From the local Haslar mechanic, try Asda the oil in the black can, failing that Halfords.
As for the gas we're just up G pontoon from you and even in the recent sub zero temperatures we haven't had any major problems.

j
 
shaking the bottle to (temporarily) increase gas flow.

As gas evaporates from the surface of the liquid, it cools the side of the cylinder and the gas space above the liquid.

When you shake the bottle, you splash (fractionally) warmer liquified gas over the upper cylinder wall and also warm up the (colder) already evaporated gas. These two factors enable the evaporation rate to increase because the evaporation zone becomes slightly warmer.

However, the thermal mass of the bottle and liquid will stay the same, so the liquid gas will in effect become cooler, so next time you shake the bottle, there will be less heat available to warm up the evaporation zone. So unless you can add an external source of warmth to the outside of the bottle, e.g. by a mug of hot water, you have less and less heat in the liquid, until it declines to play any further part in the cooking process.
 
Chicken and egg.

So unless you can add an external source of warmth to the outside of the bottle, e.g. by a mug of hot water, you have less and less heat in the liquid, until it declines to play any further part in the cooking process.
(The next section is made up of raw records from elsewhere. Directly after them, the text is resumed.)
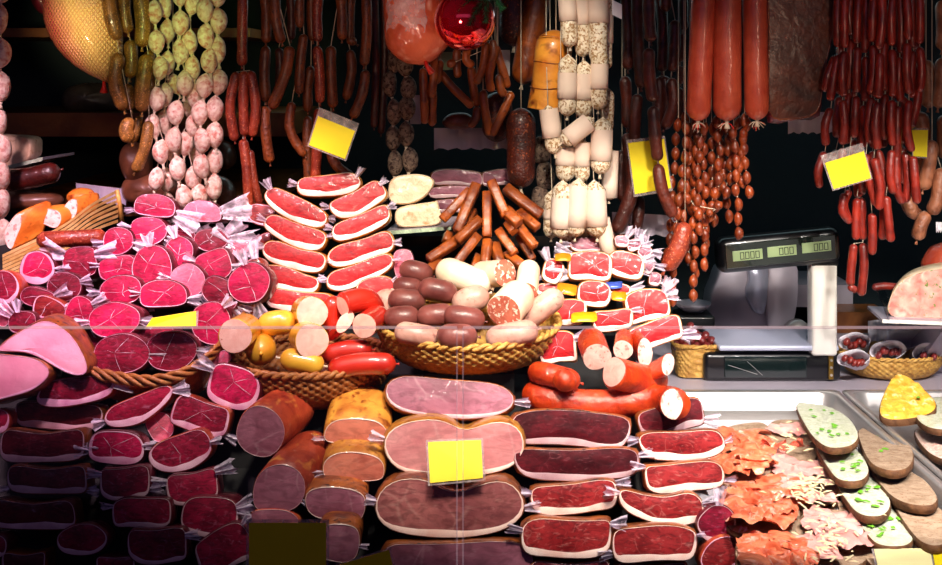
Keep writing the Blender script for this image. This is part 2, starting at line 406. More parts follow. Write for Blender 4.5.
STY = {  # lean, fat, rind, fat thickness px bottom/side/top
 'hot': ('hot', 'fatpink', 'rinddark', .9, .7, .4), 'hotdark': ('hotdark', 'fatpink', 'rinddark', .8, .5, .3),
 'hotlight': ('hotlight', 'fatpink', 'rinddark', .9, .7, .5), 'hotfat': ('hot', 'fatpink', 'rinddark', 6, 3, 1),
 'red': ('red', 'fat', 'rind', 6, 1.8, .35), 'rosy': ('rosy', 'fat', 'rindgold', 5.2, 1.2, .3), 'redthin': ('red', 'fatpink', 'rindred', 2, 1.2, .8),
 'maroon': ('maroon', 'fatgrey', 'rind', 5.5, 1.4, .2), 'maroonthin': ('maroon', 'fatgrey', 'rinddark', 2, 1.2, .8),
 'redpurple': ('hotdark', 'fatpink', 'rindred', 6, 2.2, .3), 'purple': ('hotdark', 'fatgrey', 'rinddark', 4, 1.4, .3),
 'mauve': ('mauve', 'fatgrey', 'rind', 3, 1, .4), 'ham': ('hampink', 'fat', 'rindgold', 4.5, 1.6, .7), 'hambrown': ('hambrown', 'fat', 'rind', 6, 2, .5),
 'neck': ('mauve', 'fatgrey', 'rindred', .4, .3, .3), 'loin': ('salmon', 'fat', 'rindgold', .6, .5, .9), 'loinp': ('mauve', 'fat', 'rind', .6, .5, 1.0),
 'speckoval': ('vivid', 'fat', 'rindgold', 5, 2.4, .6), 'pale': ('palepink', 'fatpink', 'rind', 2, 1, .6), 'pate': ('pate', 'pate', 'pate', 1, 1, 1),
}

def tab_mesh(px, Y, ang, size, k, seed):
    """crimped film flap leaving the outline near direction ang (degrees, 0 right, 90 up), size in pixels"""
    r = random.Random(seed); cx = sum(p[0] for p in px)/len(px); cy = sum(p[1] for p in px)/len(px)
    d = (math.cos(math.radians(ang)), -math.sin(math.radians(ang)))
    b = max(px, key=lambda p: ((p[0]-cx)*d[0]+(p[1]-cy)*d[1])); b = (b[0]-d[0]*2.5, b[1]-d[1]*2.5)
    r0 = r.uniform(1.1, 2.0)
    w0, w1 = size*r.uniform(.25, .4), size*r.uniform(.6, 1.0); nn = (-d[1], d[0]); m = 9; rows = []
    for j in range(5):
        f = j/4; wd = w0+(w1-w0)*f; row = []
        for i in range(m):
            u = (i/(m-1)-.5)*2; ln = size*f*(1+(.35*r.random()-.15)*(j == 4))
            x = b[0]+d[0]*ln+nn[0]*u*wd*.6; y = b[1]+d[1]*ln+nn[1]*u*wd*.6
            row.append(W(x, y, Y-.003+(.004+.008*f)*math.sin(i*r0+seed)+r.random()*.005*f))
        rows.append(row)
    V = [p for q in rows for p in q]; Fc = []
    for j in range(4):
        for i in range(m-1): Fc.append((j*m+i, j*m+i+1, (j+1)*m+i+1, (j+1)*m+i))
    return V, Fc

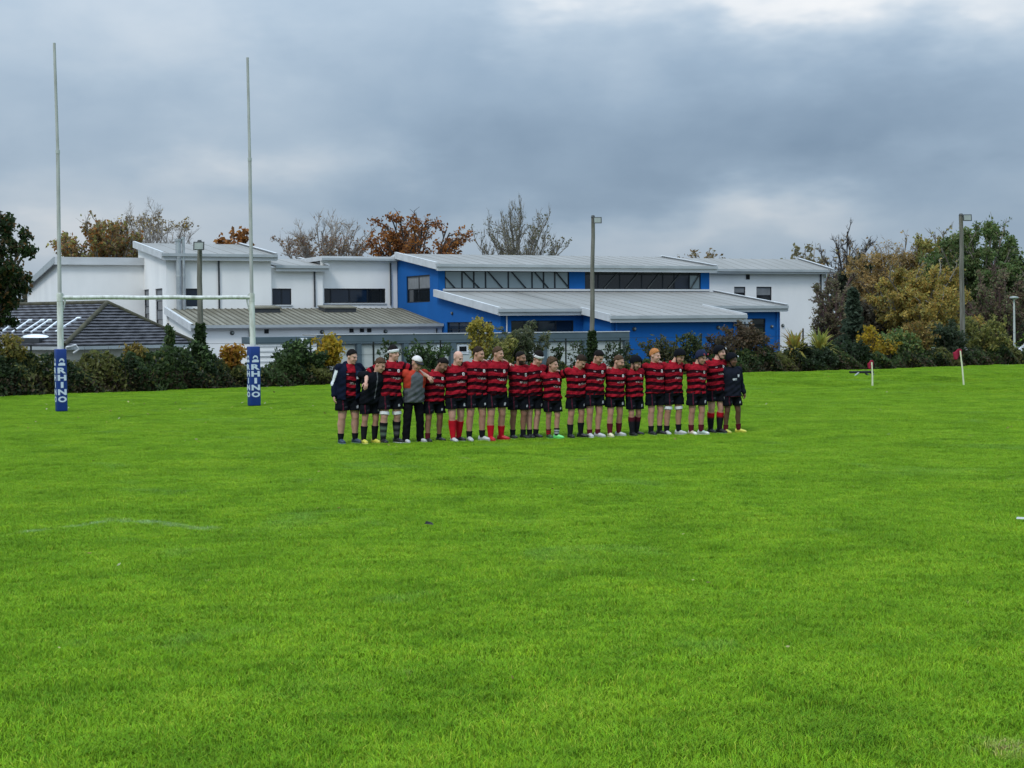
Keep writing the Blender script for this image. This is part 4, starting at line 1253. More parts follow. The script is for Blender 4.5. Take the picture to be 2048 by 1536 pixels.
def shrub(name, label, px, half_px, y_top, Y, palette, n=2500, leaf_size=.09, seed=0, stems=14, spiky=0.0, cat='shrub', y_bot=None, depth=.8, aspect=1.8, lean=0.5, bark='bark_dark'):
    """stems fanning from the foot, leaves along them"""
    r = np.random.default_rng(seed + 1000)
    x = xof(px, Y); gz = float(ground_z(x, Y)); H = zof(px, y_top, Y) - gz; R = half_px * Y / FPX
    root = empty(name, (x, Y, gz)); tag(root, label, cat)
    z0 = 0.0 if y_bot is None else max(zof(px, y_bot, Y) - gz, 0)
    tb = Tubes(); P = []
    for i in range(stems):
        az = i * 2.4 + r.uniform(-.3, .3); f = math.sqrt((i + .5) / stems)
        e = np.array([math.cos(az) * R * f, math.sin(az) * R * f * depth, z0 + (H - z0) * (1.02 - .5 * f ** 2 * r.uniform(.3, 1.2))])
        s = np.array([math.cos(az) * R * f * .15, math.sin(az) * R * f * .15, 0])
        m = s + (e - s) * .5 + np.array([0, 0, (H - z0) * .12])
        p = bez(s, m, e, 6); tb.add(p, .02, .006, 4); P.append(p)
        for k in range(5):
            a = p[r.integers(2, 6)]; b = a + unit(r.normal(0, 1, 3) + np.array([0, 0, lean])) * R * r.uniform(.2, .5)
            q = np.stack([a, (a + b) / 2 + r.normal(0, .03, 3), b]); tb.add(q, .009, .003, 3); P.append(q); P.append(q)
    np_mesh('stems', np.concatenate(tb.V), np.concatenate(tb.F), M[bark], root)
    w = np.array([1.0 if len(p) == 6 else .9 for p in P]) * r.uniform(.4, 1.5, len(P)); w /= w.sum()
    ii = r.choice(len(P), n, p=w); t = r.random(n)
    C = np.empty((n, 3))
    for k in range(n):
        p = P[ii[k]]; u = (.15 + .85 * t[k]) * (len(p) - 1); j = min(int(u), len(p) - 2); C[k] = p[j] + (p[j + 1] - p[j]) * (u - j)
    C += r.normal(0, leaf_size * .7 + .02 * R, (n, 3))
    C = C[C[:, 2] > max(z0 - .05, .02)]
    V, Fq = quads(C, leaf_size, aspect=aspect)
    np_mesh('foliage', V, Fq, M['leaf'], root, np.repeat(pick_tints(len(C), palette), 4, 0))
    return root


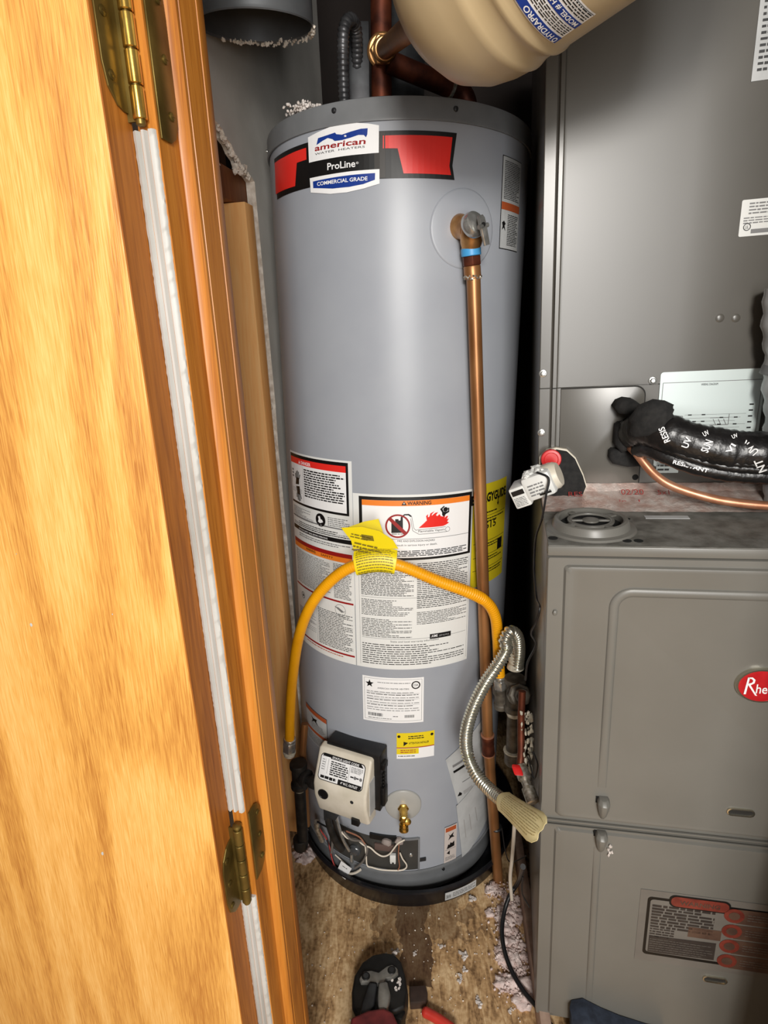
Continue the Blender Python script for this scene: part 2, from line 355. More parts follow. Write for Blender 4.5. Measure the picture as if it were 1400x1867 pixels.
# left wall of the closet: grey drywall with a hole cut in it
LW0 = Vector((-.2176, 1.16, ZC)); LW = frame(LW0, hx, hy, hz)
def lw(x, y): P = plane_hit(x, y, LW0, hx)-LW0; return (P.dot(hy), P.dot(hz))
torn = [(386, 214), (394, 221), (406, 236), (411, 250), (421, 262), (428, 279), (437, 292), (441, 306), (452, 313), (458, 322)]
tp = [lw(*p) for p in torn]
poly = [(.5, -1.12), (.5, 1.2), (-.42, 1.2), (-.42, tp[0][1]+.05)] + tp[:]
poly += [(0, tp[-1][1]-.005), (0.004, -.12), (-.001, -.2), (.003, -.45), (0, -1.12)]
mb = MB(); q2 = [LW(0, p[0], p[1]) for p in poly]; q1 = [LW(-.017, p[0], p[1]) for p in poly]
tri = tessellate_polygon([[Vector((p[0], p[1], 0)) for p in poly]]); n = len(poly)
mb.add(q2, tri, 0); mb.add(q1, tri, 0)
mb.add(q2+q1, [(i, (i+1) % n, n+(i+1) % n, n+i) for i in range(n)], 1)
wl = mb.build('wall_left', [M['drywall'], M['gypsum']], kind='structure', angle=20)
mb = MB()   # torn paper and crumbs along the broken edge
for i in range(len(tp)-1):
    for k in range(5):
        t = k/5; a = tp[i][0]*(1-t)+tp[i+1][0]*t; h = tp[i][1]*(1-t)+tp[i+1][1]*t
        mb.blob(LW(-.004+random.uniform(-.003, .003), a, h-.002), random.uniform(.002, .0045), 0, sc=(1, 1, 1.3), rough=.4)
for h in (-.13, -.17, -.21, -.45):
    for k in range(3): mb.blob(LW(-.008, -.003, h+random.uniform(-.01, .01)), random.uniform(.002, .005), 0, rough=.4)
for k in range(26):
    p = lw(445+random.uniform(-14, 8), 306+random.uniform(-6, 10)); mb.blob(LW(-.003, p[0], p[1]), random.uniform(.002, .006), 0, rough=.45)
mb.build('torn_edge', M['gypsum'], wl, kind='stuff')
sc_ = [lw(*p) for p in ((376, 214), (388, 224), (397, 236), (404, 252), (408, 270), (406, 284), (416, 300), (398, 296), (386, 290), (370, 286))]
mb = MB(); mb.loft([[LW(-.013, p[0], p[1]) for p in sc_], [LW(-.017, p[0], p[1]) for p in sc_]]); mb.build('drywall_scrap', M['gypsum'], wl)
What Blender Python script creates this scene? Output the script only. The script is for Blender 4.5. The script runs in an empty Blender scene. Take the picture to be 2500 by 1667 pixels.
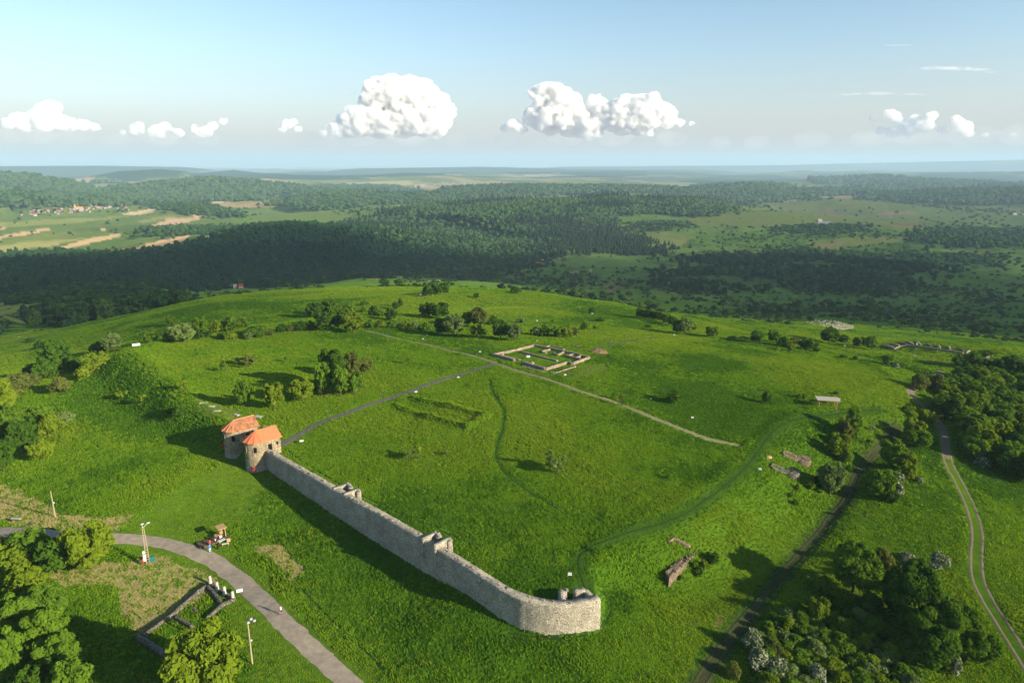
import bpy, bmesh, math, random
import numpy as np
from mathutils import Vector, Matrix
R = math.radians
random.seed(7); rng = np.random.default_rng(11)
C = bpy.context.scene.collection
S = bpy.context.scene

# ------------------------------------------------------------------ camera, world, sun, exposure
HC = 70.0                      # drone height above the road (m)
PITCH = R(14.63)               # looking down
FPX, CX, CY = 1667.0, 1250.0, 833.0
cam_d = bpy.data.cameras.new('camera'); cam = bpy.data.objects.new('camera', cam_d); C.objects.link(cam)
cam_d.sensor_width = 36.0; cam_d.lens = 36.0*FPX/2500.0; cam_d.clip_start = 0.5; cam_d.clip_end = 200000.0
cam.location = (0, 0, HC); cam.rotation_euler = (math.pi/2-PITCH, 0, 0)
S.camera = cam
SUN_EL = R(19.5); SUN_AZ = math.atan2(0.875, -0.484)          # compass angle from +Y towards +X
sun_vec = Vector((math.sin(SUN_AZ)*math.cos(SUN_EL), math.cos(SUN_AZ)*math.cos(SUN_EL), math.sin(SUN_EL)))
sd = bpy.data.lights.new('sun', 'SUN'); sd.energy = 5.0; sd.angle = R(0.55); sd.color = (1.0, 0.88, 0.64)
sun = bpy.data.objects.new('sun', sd); C.objects.link(sun)
sun.rotation_euler = (-sun_vec).to_track_quat('-Z', 'Y').to_euler(); sun.location = (200, -200, 400)
W = bpy.data.worlds.new('World'); S.world = W; W.use_nodes = True
wn, wl = W.node_tree.nodes, W.node_tree.links
wn.clear()
sky = wn.new('ShaderNodeTexSky'); sky.sky_type = 'NISHITA'; sky.sun_disc = False
sky.sun_elevation = SUN_EL; sky.sun_rotation = SUN_AZ; sky.altitude = 400; sky.air_density = 1.0; sky.dust_density = 0.7; sky.ozone_density = 2.5
bg = wn.new('ShaderNodeBackground'); bg.inputs['Strength'].default_value = 0.118
wo = wn.new('ShaderNodeOutputWorld')
tc = wn.new('ShaderNodeTexCoord'); sx = wn.new('ShaderNodeSeparateXYZ')
wl.new(tc.outputs['Generated'], sx.inputs[0])
mr = wn.new('ShaderNodeValToRGB'); cr = mr.color_ramp            # pale haze layer low over the horizon, the same all the way round
cr.elements[0].position = 0.0; cr.elements[0].color = (.88, .88, .88, 1)
cr.elements[1].position = 0.22; cr.elements[1].color = (0, 0, 0, 1)
e = cr.elements.new(0.035); e.color = (.74, .74, .74, 1)
e = cr.elements.new(0.08); e.color = (.42, .42, .42, 1)
e = cr.elements.new(0.14); e.color = (.13, .13, .13, 1)
tint = wn.new('ShaderNodeMix'); tint.data_type = 'RGBA'; tint.blend_type = 'MULTIPLY'; tint.inputs['Factor'].default_value = 1.0
wl.new(sky.outputs['Color'], tint.inputs[6]); tint.inputs[7].default_value = (.86, .845, .77, 1)
wl.new(sx.outputs['Z'], mr.inputs[0])
mix = wn.new('ShaderNodeMix'); mix.data_type = 'RGBA'
wl.new(mr.outputs['Color'], mix.inputs['Factor'])
wl.new(tint.outputs[2], mix.inputs[6]); mix.inputs[7].default_value = (2.4, 2.0, 2.08, 1)
wl.new(mix.outputs[2], bg.inputs['Color']); wl.new(bg.outputs[0], wo.inputs['Surface'])
vs = S.view_settings
vs.view_transform = 'Standard'; vs.look = 'None'; vs.gamma = 1.0; vs.exposure = 1.13; vs.use_curve_mapping = False
S.cycles.max_bounces = 12; S.cycles.diffuse_bounces = 3; S.cycles.transmission_bounces = 3; S.cycles.transparent_max_bounces = 8
S.cycles.volume_bounces = 12; S.cycles.use_denoising = True; S.cycles.caustics_reflective = False; S.cycles.caustics_refractive = False
try:
    S.cycles.denoiser = 'OPENIMAGEDENOISE'; S.cycles.denoising_input_passes = 'RGB_ALBEDO_NORMAL'
except Exception: pass

# ------------------------------------------------------------------ small helpers
CP, SP = math.cos(PITCH), math.sin(PITCH)
def ray(px, py):
    u = (px-CX)/FPX; v = (py-CY)/FPX
    return np.array([u, CP-v*SP, -SP-v*CP])
def at_z(px, py, z):                                  # point of a photo ray at height z
    d = ray(px, py); t = (z-HC)/d[2]; return d[0]*t, d[1]*t, z
def at_r(px, py, r):                                  # point of a photo ray at ground distance r
    d = ray(px, py); t = r/math.hypot(d[0], d[1]); return d[0]*t, d[1]*t, HC+d[2]*t
def project(x, y, z):
    dep = y*CP-(z-HC)*SP; dep = np.where(dep < 1e-3, 1e-3, dep)
    return CX+FPX*x/dep, CY+FPX*(-(z-HC)*CP-y*SP)/dep, dep
def inpoly(px, py, poly):
    poly = np.asarray(poly, float); res = np.zeros(px.shape, bool)
    ok = (px >= poly[:, 0].min()) & (px <= poly[:, 0].max()) & (py >= poly[:, 1].min()) & (py <= poly[:, 1].max())
    if not ok.any(): return res
    x, y = px[ok], py[ok]; c = np.zeros(x.shape, bool); n = len(poly)
    for i in range(n):
        x0, y0 = poly[i]; x1, y1 = poly[(i+1) % n]
        if y0 == y1: continue
        t = ((y0 > y) != (y1 > y)) & (x < (x1-x0)*(y-y0)/(y1-y0)+x0)
        c ^= t
    res[ok] = c; return res
_tab = rng.random((256, 256)).astype(np.float32)
def vnoise(x, y):
    xi = np.floor(x).astype(np.int64); yi = np.floor(y).astype(np.int64)
    fx = (x-xi).astype(np.float32); fy = (y-yi).astype(np.float32)
    fx = fx*fx*(3-2*fx); fy = fy*fy*(3-2*fy)
    a = _tab[xi & 255, yi & 255]; b = _tab[(xi+1) & 255, yi & 255]; c = _tab[xi & 255, (yi+1) & 255]; d = _tab[(xi+1) & 255, (yi+1) & 255]
    return (a*(1-fx)+b*fx)*(1-fy)+(c*(1-fx)+d*fx)*fy
def fbm(x, y, o=4):
    s = 0; a = .5; t = 0
    for k in range(o):
        s = s+a*vnoise(x*2**k+k*17.3, y*2**k+k*31.7); t += a; a *= .5
    return s/t
def sstep(a, b, x):
    t = np.clip((x-a)/(b-a), 0, 1); return t*t*(3-2*t)

# ------------------------------------------------------------------ terrain shape
class TPS:                                             # thin-plate spline over (bearing, log distance)
    def __init__(s, pts, lam=1e-4):
        p = np.array(pts, float); s.q = s.warp(p[:, 0], p[:, 1]); n = len(p)
        K = s.phi(np.linalg.norm(s.q[:, None]-s.q[None], axis=2))+lam*np.eye(n)
        P = np.c_[np.ones(n), s.q]; A = np.block([[K, P], [P.T, np.zeros((3, 3))]])
        w = np.linalg.solve(A, np.r_[p[:, 2], 0, 0, 0]); s.w, s.a = w[:n], w[n:]
    @staticmethod
    def warp(x, y): return np.c_[np.arctan2(x, np.maximum(y, 1.0)*1.0)*1.3, np.log(np.maximum(np.hypot(x, y), 40.0))]
    @staticmethod
    def phi(r): return np.where(r > 1e-9, r*r*np.log(np.maximum(r, 1e-9)), 0)
    def __call__(s, x, y):
        q = s.warp(x, y); out = np.empty(len(q))
        for i in range(0, len(q), 40000):
            d = np.sqrt(((q[i:i+40000, None]-s.q[None])**2).sum(2)); out[i:i+40000] = s.phi(d)@s.w+s.a[0]+q[i:i+40000]@s.a[1:]
        return out
OUT = [(100,1300,-3.2),(600,1450,-2.8),(850,1660,-3),(1300,1640,-2.6),(1000,1450,-1.7),(700,1220,-.7),(300,1640,-3),(20,1620,-4),(150,1200,-3.5),(20,1180,-5),(450,1330,-2.6),
 (250,1100,-2.4),(100,1060,-5),(450,1120,-.4),(330,1080,-1.6),(200,1010,-3.8),(640,1140,0),(1100,1460,-.6),(1400,1530,-1),
 (60,960,-5),(150,900,-6),(230,862,-6.5),(0,900,-18),(60,800,-50),(0,740,-74),(200,780,-46),(0,700,-78),(120,705,-75),(240,705,-80),(350,770,-24),(450,740,-22),(560,735,-13),(640,727,-13),
 (450,815,-3),(650,795,-3),(900,775,-3),(800,722,-12),(1000,712,-10),(1200,712,-10),(1340,722,-12),(1500,748,-12),(1620,773,-10),(1750,802,-9),(1900,833,-9),(2100,866,-8),
 (1100,790,-1),(1300,790,-3),(900,745,-8),(1200,740,-7),
 (1250,690,-88),(1250,640,-132),(1250,600,-136),(1700,780,-48),(2000,790,-52),(2300,800,-58),(2450,830,-40),(2450,780,-72),(1500,720,-72),(1800,730,-82),(2100,740,-88),(2400,740,-96),
 (1800,660,-118),(2200,660,-120),(2450,660,-122),(1600,640,-128),(1900,600,-134),(2300,600,-134),(1000,670,-112),(700,690,-128),(400,720,-126),(250,738,-116),(0,690,-110),(1000,610,-135),(500,620,-135),(0,640,-135),
 (1550,1560,-2),(1750,1450,-4),(1900,1300,-4.5),(2050,1180,-4.5),(2150,1080,-4.5),(2250,1000,-4.5),(2230,940,-4),(2390,1300,-6),(2480,1600,-7),(2100,1600,-5),(2000,1400,-5),(2480,1200,-10),(2480,1000,-11),
 (2300,930,-7),(2480,900,-10),(2250,860,-10),(2150,845,-11),(2480,870,-12),(2000,838,-12),(2050,810,-30),(2350,835,-22)]
INS = [(310,850,3.0),(450,965,3.4),(560,1030,3.2),(690,1110,3.3),(900,1260,3.2),(1150,1390,2.8),(1380,1400,2.4),(1640,1270,2.2),(1850,1110,1.8),(2010,1005,.6),(2200,928,-2.5),
 (700,930,4.2),(1000,950,5),(1320,880,5),(1300,1100,4.3),(1600,1000,4.2),(1300,1250,3.6),(600,860,3.4),(880,800,1),(1100,800,0),(1400,800,-2),(1700,860,1.5),(1950,900,1),(2100,905,-2),(1800,815,-6),(1600,780,-7.5),(1300,790,-3)]
E_ = TPS([at_z(*p) for p in OUT]+[(X, Y, -3.0) for X, Y in ((-60,20),(60,20),(0,50),(-90,60),(90,60))])
I_ = TPS([at_z(*p) for p in INS])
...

Which comes first, the gas or the heat?
 
if I understand your question correctly, it's a linear process starting with LPG vaporising to become propane or butane (usually it is not a pure gas, but a bit of a mixture) to produce the heat.

I have a small Calor Gas bottle and torch for starting the domestic and kitchen fires. It lives outside, and a couple of mornings ago, with an air temp of -5C, was very reluctant to give anything but a tiny flame that would have put Tinkerbelle to shame. One cup of tap-hot water was enough to get the bottle metal warm enough to start the vaporising process properly.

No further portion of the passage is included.